You Can't Show Up for Others From Empty
It's easy to feel hurt that the people who love you don't seem to notice something is wrong — and much harder to ask whether you've had anything left, lately, to notice them back. Both things can be true: you deserve to be asked, and you may not currently have the capacity to ask anyone else either. Wanting to be there for people has to start with actually being there for yourself first.
Why this matters
Care runs on capacity, not just intention. When someone is quietly depleted, their ability to notice and respond to other people's needs drops, even though their desire to be a good friend, partner, or family member hasn't changed at all. This isn't selfishness — it's a resource problem. Treating it like a character flaw instead of a capacity problem usually just adds shame on top of exhaustion, which makes the actual depletion worse, not better.
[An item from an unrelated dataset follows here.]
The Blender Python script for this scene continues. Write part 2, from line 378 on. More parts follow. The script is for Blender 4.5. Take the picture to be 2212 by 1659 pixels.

What this looks like in real life
- Someone feels genuinely hurt that no one is checking on them, without noticing they haven't checked on anyone else in weeks either.
- A person wants to be the kind of friend who shows up, and finds they physically can't access that generosity while they're running on empty themselves.
- Someone starts refilling their own capacity first, in small ways, and finds that showing up for other people becomes possible again, not through more effort, but through more room.
Questions to ask yourself
- 1.Do you currently have the capacity to be there for the people you wish were there for you?
- 2.What's one small thing you could do this week to refill your own capacity first?
Try this today
Do one small thing today that's just for refilling your own capacity — not for anyone else, not productive, just for you.